Chronique

Benjamin Moussay Trio

On Air

Benjamin Moussay (p, Rhodes, Synths, Logiciel Usine), Arnault Cuisinier (b), Eric Echampard (dms)

Label / Distribution : Laborie Jazz

Benjamin Moussay est un musicien que l’on s’arrache, notamment pour sa faculté de créer des couleurs, entre chimères de claviers et entropies électroniques. Récemment il y a eu, bien sûr, le magnifique Spoonbox de Claudia Solal [1]. Mais de manière générale, qu’il s’agisse de Frédéric Norel ou de Marc Buronfosse, les musiciens désireux de créer un paysage aérien autant qu’intimiste savent qu’ils trouveront chez lui une poésie de l’instant, à la fois solide et diaphane, à même d’apporter son univers propres à leurs compositions.

En tant que leader, il revendique logiquement une emprise totale sur la musique. Reprenant la formule en trio (Eric Echampard à la batterie, Arnault Cuisinier à la contrebasse) qui fit la réussite de Swimming Pool, il livre ici un album très personnel, influencé par le cinéma, auquel il se consacre souvent. Mêlant son jazz de teintes rock ou électro, il mène le jeu mais sait, par son talent d’écriture, laisser à ses comparses la liberté nécessaire tandis qu’il lui fournissent une assise confortable. C’est ainsi que « On Air », qui donne son nom à l’album, nous transporte dans une ambiance énigmatique de giallo [2] par son minimalisme électronique torride soutenu par une basse lourde et un piano distordu, lui-même renforcé par des riffs de Fender Rhodes alcalins. Le résultat, résolument pop et foisonnant d’images, revendique un format « chanson » où le rôle de la voix serait tour à tour tenu par un clavier ou par la contrebasse. La complicité évidente qui unit Moussay et Cuisinier, soutenue par l’inventivité sans limite d’Echampard, est ce qu’on retiendra de l’album, l’exemple le plus flagrant restant « Mood », la pièce centrale. Ici l’échange gracieux entre piano et archet, comme en lévitation au dessus des cymbales, est une mousseline ouvragée qui utilise tout le potentiel du studio - et des musiciens.

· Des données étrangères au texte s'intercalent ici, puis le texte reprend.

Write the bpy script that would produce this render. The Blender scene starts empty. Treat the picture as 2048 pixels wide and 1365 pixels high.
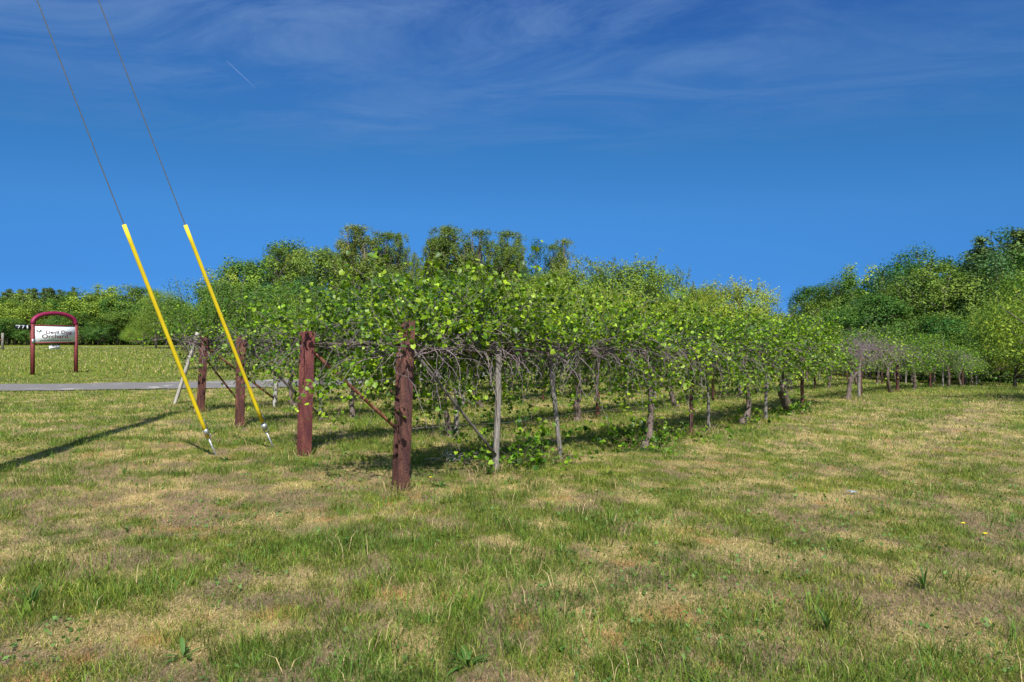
import bpy, math, random
import numpy as np
from mathutils import Vector, Matrix

R = math.radians
scn = bpy.context.scene
COL = scn.collection
# ------------------------------------------------------------------ camera, world, sun
F = 1400.0            # focal length in pixels of the 2048 px wide photograph
CAM_H = 1.64
HOR = 675.0           # pixel row of the horizon
cd = bpy.data.cameras.new("camera")
cam = bpy.data.objects.new("camera", cd)
COL.objects.link(cam)
cam.location = (0, 0, CAM_H)
cam.rotation_euler = (R(90) - math.atan((682.5 - HOR) / F), 0, 0)
cd.sensor_width = 36.0
cd.lens = 36.0 * F / 2048
cd.clip_start = 0.05
cd.clip_end = 6000
scn.camera = cam

SUN_EL = 50.0
SH = Vector((-0.16, 1.0)).normalized()          # direction shadows fall
ce, se = math.cos(R(SUN_EL)), math.sin(R(SUN_EL))
sun_dir = Vector((SH.x * ce, SH.y * ce, -se))
sd = bpy.data.lights.new("sun", 'SUN')
sd.energy = 4.6
sd.angle = R(0.5)
sd.color = (1.0, 0.945, 0.86)
sun = bpy.data.objects.new("sun", sd)
COL.objects.link(sun)
sun.rotation_euler = sun_dir.to_track_quat('-Z', 'Y').to_euler()

scn.view_settings.view_transform = 'Standard'
scn.view_settings.look = 'None'
scn.view_settings.gamma = 1
scn.view_settings.use_curve_mapping = False
scn.view_settings.exposure = 0.90


class NT:
    def __init__(s, nt):
        s.nt = nt
        nt.nodes.clear()

    def n(s, t, **kw):
        nd = s.nt.nodes.new(t)
        for k, v in kw.items():
            if k.startswith('i_'):
                key = k[2:]
                key = int(key) if key.isdigit() else key.replace('_', ' ')
                inp = nd.inputs[key]
                if isinstance(v, bpy.types.NodeSocket):
                    s.nt.links.new(v, inp)
                else:
                    inp.default_value = v
            else:
                setattr(nd, k, v)
        return nd

    def l(s, a, b):
        s.nt.links.new(a, b)

    def math(s, op, a, b=0.0, clamp=False):
        nd = s.n('ShaderNodeMath', operation=op, use_clamp=clamp)
        for i, v in enumerate((a, b)):
            if isinstance(v, bpy.types.NodeSocket):
                s.l(v, nd.inputs[i])
            else:
                nd.inputs[i].default_value = v
        return nd.outputs[0]

    def mix(s, f, a, b, blend='MIX'):
        nd = s.n('ShaderNodeMix', data_type='RGBA', blend_type=blend)
        for i, v in ((0, f), (6, a), (7, b)):
            if isinstance(v, bpy.types.NodeSocket):
                s.l(v, nd.inputs[i])
            else:
                nd.inputs[i].default_value = v if i == 0 else (tuple(v) + (1,) if len(v) == 3 else v)
        return nd.outputs[2]

    def noise(s, vec, scale, detail=4, rough=.55, dist=0.0):
        nd = s.n('ShaderNodeTexNoise', i_Scale=scale, i_Detail=detail, i_Roughness=rough, i_Distortion=dist)
        if vec is not None:
            s.l(vec, nd.inputs['Vector'])
        return nd.outputs[0]

    def ramp(s, f, stops):
        nd = s.n('ShaderNodeValToRGB')
        s.l(f, nd.inputs[0])
        els = nd.color_ramp.elements
        while len(els) < len(stops):
            els.new(.5)
        for e, (p, c) in zip(els, stops):
            e.position = p
            e.color = tuple(c) + (1,) if len(c) == 3 else c
        return nd.outputs[0]

    def mapr(s, v, a, b, c=0.0, d=1.0, smooth=True):
        nd = s.n('ShaderNodeMapRange', interpolation_type='SMOOTHSTEP' if smooth else 'LINEAR')
        for i, x in enumerate((v, a, b, c, d)):
            if isinstance(x, bpy.types.NodeSocket):
                s.l(x, nd.inputs[i])
            else:
                nd.inputs[i].default_value = x
        return nd.outputs[0]


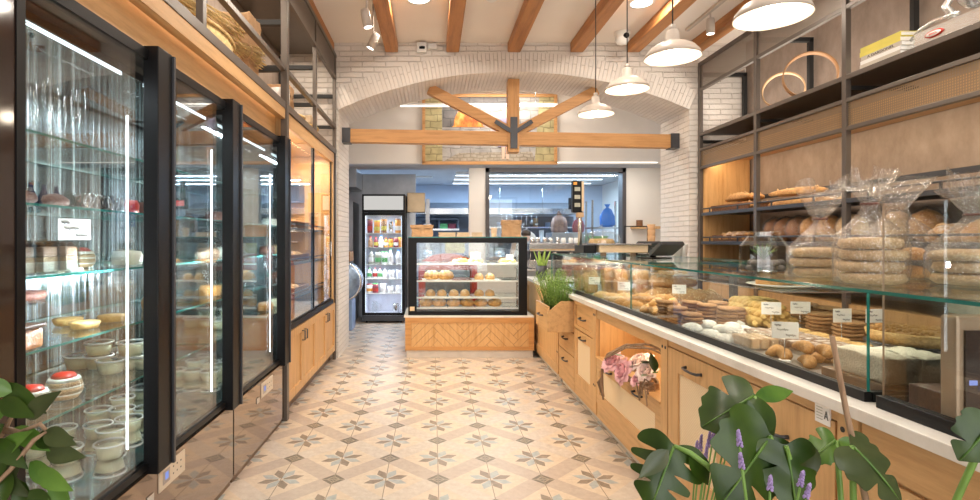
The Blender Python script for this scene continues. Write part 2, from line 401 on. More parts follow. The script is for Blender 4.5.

Car On Air est un disque à double sens. A la fois délicatement vaporeux, comme porté par les nuages d’une imagination fertile (le très apaisé « Stéphanie Smiles » ou le plus impétueux « Don’t Wake Me Up ! » et son ouverture électro tonitruante), il évoque également, par son titre, le voyant qui s’allume en studio quand « ça tourne. » Le morceau-titre est marqué par un imposant travail de re-recording qui permet un jeu de strates entre les différents claviers. Le logiciel Usine de Sensomusic, conçu par Oliver Sens, permet à Moussay d’en profiter pleinement mais aussi de créer un environnement propice aux plages d’improvisation au sein de morceaux très écrits. Sur « Light up », par exemple, il juxtapose un piano lyrique, parfois préparé, et des impétuosités électroniques, tandis que les deux autres musiciens bâtissent un écrin solide à force de cordes et de peaux, d’archet et de métal. Leur cohésion de groupe, alliée à des atmosphères à forte identité, rend le disque dans son ensemble redoutablement efficace. Et cette formule confère à Benjamin Moussay un statut bien particulier sur la scène hexagonale.

par Franpi Barriaux // Publié le 15 octobre 2010

[1Avec qui B. Moussay avait déjà enregistré Porridge days.

[2Genre de série Z italien popularisé par Mario Bava, qui mêle le policier, le film d’horreur ou la science fiction et dont la b.o. se réfère pêle-mêle au funk, au rock et au jazz.